-- START Stored data --

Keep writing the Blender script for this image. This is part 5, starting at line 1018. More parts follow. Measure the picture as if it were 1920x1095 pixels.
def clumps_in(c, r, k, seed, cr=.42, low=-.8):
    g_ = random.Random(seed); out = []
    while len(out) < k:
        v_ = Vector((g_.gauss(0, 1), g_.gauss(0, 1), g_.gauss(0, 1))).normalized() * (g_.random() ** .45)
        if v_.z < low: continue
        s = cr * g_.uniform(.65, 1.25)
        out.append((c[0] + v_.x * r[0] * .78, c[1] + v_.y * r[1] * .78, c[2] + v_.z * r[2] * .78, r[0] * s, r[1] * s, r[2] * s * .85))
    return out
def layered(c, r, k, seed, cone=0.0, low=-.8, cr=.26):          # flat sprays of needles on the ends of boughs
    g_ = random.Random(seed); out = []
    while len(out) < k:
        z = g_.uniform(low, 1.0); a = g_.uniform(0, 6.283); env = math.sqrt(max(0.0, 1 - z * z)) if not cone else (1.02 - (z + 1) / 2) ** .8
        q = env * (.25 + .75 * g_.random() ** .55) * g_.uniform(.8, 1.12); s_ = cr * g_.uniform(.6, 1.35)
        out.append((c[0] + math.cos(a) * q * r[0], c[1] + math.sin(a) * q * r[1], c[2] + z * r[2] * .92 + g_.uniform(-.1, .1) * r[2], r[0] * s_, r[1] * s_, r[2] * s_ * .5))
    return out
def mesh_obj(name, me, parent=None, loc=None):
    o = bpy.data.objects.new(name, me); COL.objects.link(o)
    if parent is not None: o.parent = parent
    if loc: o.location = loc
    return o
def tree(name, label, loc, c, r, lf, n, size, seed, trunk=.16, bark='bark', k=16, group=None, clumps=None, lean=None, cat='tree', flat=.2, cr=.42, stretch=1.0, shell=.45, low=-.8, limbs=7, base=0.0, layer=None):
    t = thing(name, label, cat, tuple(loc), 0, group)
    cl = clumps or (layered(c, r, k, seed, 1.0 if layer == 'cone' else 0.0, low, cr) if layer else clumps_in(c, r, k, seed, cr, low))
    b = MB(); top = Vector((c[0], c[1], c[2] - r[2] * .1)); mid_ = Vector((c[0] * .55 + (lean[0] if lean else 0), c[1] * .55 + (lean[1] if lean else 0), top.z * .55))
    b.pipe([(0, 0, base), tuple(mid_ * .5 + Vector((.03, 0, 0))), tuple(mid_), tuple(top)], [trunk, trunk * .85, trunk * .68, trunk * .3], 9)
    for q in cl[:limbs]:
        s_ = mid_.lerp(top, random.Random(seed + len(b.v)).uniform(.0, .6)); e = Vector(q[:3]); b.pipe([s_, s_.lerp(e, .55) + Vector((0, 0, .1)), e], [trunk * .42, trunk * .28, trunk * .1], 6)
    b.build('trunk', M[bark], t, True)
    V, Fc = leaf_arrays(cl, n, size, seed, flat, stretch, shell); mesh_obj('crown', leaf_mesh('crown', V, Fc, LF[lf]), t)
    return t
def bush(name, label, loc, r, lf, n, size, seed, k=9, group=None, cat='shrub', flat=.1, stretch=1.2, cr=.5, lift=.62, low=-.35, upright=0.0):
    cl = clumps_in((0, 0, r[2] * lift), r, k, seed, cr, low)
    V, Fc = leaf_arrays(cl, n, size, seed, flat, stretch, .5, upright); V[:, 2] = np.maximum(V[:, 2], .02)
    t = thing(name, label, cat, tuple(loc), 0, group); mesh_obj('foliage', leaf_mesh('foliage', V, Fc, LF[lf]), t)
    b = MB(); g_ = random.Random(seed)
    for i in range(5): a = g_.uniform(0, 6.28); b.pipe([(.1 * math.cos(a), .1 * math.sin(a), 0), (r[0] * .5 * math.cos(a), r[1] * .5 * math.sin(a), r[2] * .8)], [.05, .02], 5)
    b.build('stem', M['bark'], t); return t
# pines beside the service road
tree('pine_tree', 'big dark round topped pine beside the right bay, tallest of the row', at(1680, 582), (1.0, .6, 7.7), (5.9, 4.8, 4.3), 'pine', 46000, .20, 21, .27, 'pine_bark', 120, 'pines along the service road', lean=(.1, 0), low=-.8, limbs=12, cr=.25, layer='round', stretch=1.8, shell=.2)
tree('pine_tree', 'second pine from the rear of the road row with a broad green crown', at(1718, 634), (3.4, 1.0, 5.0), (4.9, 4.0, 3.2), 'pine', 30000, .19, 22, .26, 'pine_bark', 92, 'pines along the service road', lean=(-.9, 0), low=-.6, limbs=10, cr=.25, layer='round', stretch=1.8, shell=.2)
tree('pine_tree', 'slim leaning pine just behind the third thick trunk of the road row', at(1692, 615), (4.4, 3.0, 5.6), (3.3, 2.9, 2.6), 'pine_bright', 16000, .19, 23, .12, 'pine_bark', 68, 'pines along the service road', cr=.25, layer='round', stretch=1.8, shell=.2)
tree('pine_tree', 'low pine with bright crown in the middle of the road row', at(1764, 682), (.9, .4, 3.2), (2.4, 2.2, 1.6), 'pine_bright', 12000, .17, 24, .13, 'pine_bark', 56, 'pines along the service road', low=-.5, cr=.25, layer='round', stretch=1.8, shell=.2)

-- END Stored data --

* [The request] Reproduce every line of the data verbatim.

* [Final answer]
Keep writing the Blender script for this image. This is part 5, starting at line 1018. More parts follow. Measure the picture as if it were 1920x1095 pixels.
def clumps_in(c, r, k, seed, cr=.42, low=-.8):
    g_ = random.Random(seed); out = []
    while len(out) < k:
        v_ = Vector((g_.gauss(0, 1), g_.gauss(0, 1), g_.gauss(0, 1))).normalized() * (g_.random() ** .45)
        if v_.z < low: continue
        s = cr * g_.uniform(.65, 1.25)
        out.append((c[0] + v_.x * r[0] * .78, c[1] + v_.y * r[1] * .78, c[2] + v_.z * r[2] * .78, r[0] * s, r[1] * s, r[2] * s * .85))
    return out
def layered(c, r, k, seed, cone=0.0, low=-.8, cr=.26):          # flat sprays of needles on the ends of boughs
    g_ = random.Random(seed); out = []
    while len(out) < k:
        z = g_.uniform(low, 1.0); a = g_.uniform(0, 6.283); env = math.sqrt(max(0.0, 1 - z * z)) if not cone else (1.02 - (z + 1) / 2) ** .8
        q = env * (.25 + .75 * g_.random() ** .55) * g_.uniform(.8, 1.12); s_ = cr * g_.uniform(.6, 1.35)
        out.append((c[0] + math.cos(a) * q * r[0], c[1] + math.sin(a) * q * r[1], c[2] + z * r[2] * .92 + g_.uniform(-.1, .1) * r[2], r[0] * s_, r[1] * s_, r[2] * s_ * .5))
    return out
def mesh_obj(name, me, parent=None, loc=None):
    o = bpy.data.objects.new(name, me); COL.objects.link(o)
    if parent is not None: o.parent = parent
    if loc: o.location = loc
    return o
def tree(name, label, loc, c, r, lf, n, size, seed, trunk=.16, bark='bark', k=16, group=None, clumps=None, lean=None, cat='tree', flat=.2, cr=.42, stretch=1.0, shell=.45, low=-.8, limbs=7, base=0.0, layer=None):
    t = thing(name, label, cat, tuple(loc), 0, group)
    cl = clumps or (layered(c, r, k, seed, 1.0 if layer == 'cone' else 0.0, low, cr) if layer else clumps_in(c, r, k, seed, cr, low))
    b = MB(); top = Vector((c[0], c[1], c[2] - r[2] * .1)); mid_ = Vector((c[0] * .55 + (lean[0] if lean else 0), c[1] * .55 + (lean[1] if lean else 0), top.z * .55))
    b.pipe([(0, 0, base), tuple(mid_ * .5 + Vector((.03, 0, 0))), tuple(mid_), tuple(top)], [trunk, trunk * .85, trunk * .68, trunk * .3], 9)
    for q in cl[:limbs]:
        s_ = mid_.lerp(top, random.Random(seed + len(b.v)).uniform(.0, .6)); e = Vector(q[:3]); b.pipe([s_, s_.lerp(e, .55) + Vector((0, 0, .1)), e], [trunk * .42, trunk * .28, trunk * .1], 6)
    b.build('trunk', M[bark], t, True)
    V, Fc = leaf_arrays(cl, n, size, seed, flat, stretch, shell); mesh_obj('crown', leaf_mesh('crown', V, Fc, LF[lf]), t)
    return t
def bush(name, label, loc, r, lf, n, size, seed, k=9, group=None, cat='shrub', flat=.1, stretch=1.2, cr=.5, lift=.62, low=-.35, upright=0.0):
    cl = clumps_in((0, 0, r[2] * lift), r, k, seed, cr, low)
    V, Fc = leaf_arrays(cl, n, size, seed, flat, stretch, .5, upright); V[:, 2] = np.maximum(V[:, 2], .02)
    t = thing(name, label, cat, tuple(loc), 0, group); mesh_obj('foliage', leaf_mesh('foliage', V, Fc, LF[lf]), t)
    b = MB(); g_ = random.Random(seed)
    for i in range(5): a = g_.uniform(0, 6.28); b.pipe([(.1 * math.cos(a), .1 * math.sin(a), 0), (r[0] * .5 * math.cos(a), r[1] * .5 * math.sin(a), r[2] * .8)], [.05, .02], 5)
    b.build('stem', M['bark'], t); return t
# pines beside the service road
tree('pine_tree', 'big dark round topped pine beside the right bay, tallest of the row', at(1680, 582), (1.0, .6, 7.7), (5.9, 4.8, 4.3), 'pine', 46000, .20, 21, .27, 'pine_bark', 120, 'pines along the service road', lean=(.1, 0), low=-.8, limbs=12, cr=.25, layer='round', stretch=1.8, shell=.2)
tree('pine_tree', 'second pine from the rear of the road row with a broad green crown', at(1718, 634), (3.4, 1.0, 5.0), (4.9, 4.0, 3.2), 'pine', 30000, .19, 22, .26, 'pine_bark', 92, 'pines along the service road', lean=(-.9, 0), low=-.6, limbs=10, cr=.25, layer='round', stretch=1.8, shell=.2)
tree('pine_tree', 'slim leaning pine just behind the third thick trunk of the road row', at(1692, 615), (4.4, 3.0, 5.6), (3.3, 2.9, 2.6), 'pine_bright', 16000, .19, 23, .12, 'pine_bark', 68, 'pines along the service road', cr=.25, layer='round', stretch=1.8, shell=.2)
tree('pine_tree', 'low pine with bright crown in the middle of the road row', at(1764, 682), (.9, .4, 3.2), (2.4, 2.2, 1.6), 'pine_bright', 12000, .17, 24, .13, 'pine_bark', 56, 'pines along the service road', low=-.5, cr=.25, layer='round', stretch=1.8, shell=.2)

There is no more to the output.